Vol -  5, Issue- 1 ,         Page(s) : 172 - 179  (2014 ) DOI : https://doi.org/10.32804/CASIRJ

Abstract

“Automatic Imitation” is a species of Stimulus Response Compatibility effect in which the speed and/ or accuracy of behavioral performance is modulated by relationship between topographic features of task- irrelevant stimuli and participant’s responses (Heyes, 2011). Stimulus Response Compatibility protocols have been used for many years to investigate action representation and control. (Simon, 1969; Stroop, 1935). It is a new behavioral phenomenon, comparable with the Stroop and Simon effects, providing strong evidence that even adult humans are prone, in an unwilled and unreasoned way, to copy the action of others. The scientific study on imitation began in late nineteenth century; it has been interpreted in two radically different ways.

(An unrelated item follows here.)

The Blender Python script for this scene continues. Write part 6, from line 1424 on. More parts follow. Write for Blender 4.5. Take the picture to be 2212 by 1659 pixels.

On one hand, it has been viewed as a sophisticated cognitive process, essential for human development and enculturation (Washburn, 1908). On the other hand, as a blind, brutish and irrational force in human affairs (Darwin, 1871). Automatic imitation captures two substantial, widely held and apparently paradoxical assumptions about the phenomenon that it is relatively independent to the actor’s intentions yet is related in an important way to the deliberate copying of observed body movements. In everyday life and laboratory, when a person is asked to imitate an action, he or she reproduces the topography of the modeled movement by using the same part of the body (Heyes & Ray, 2004).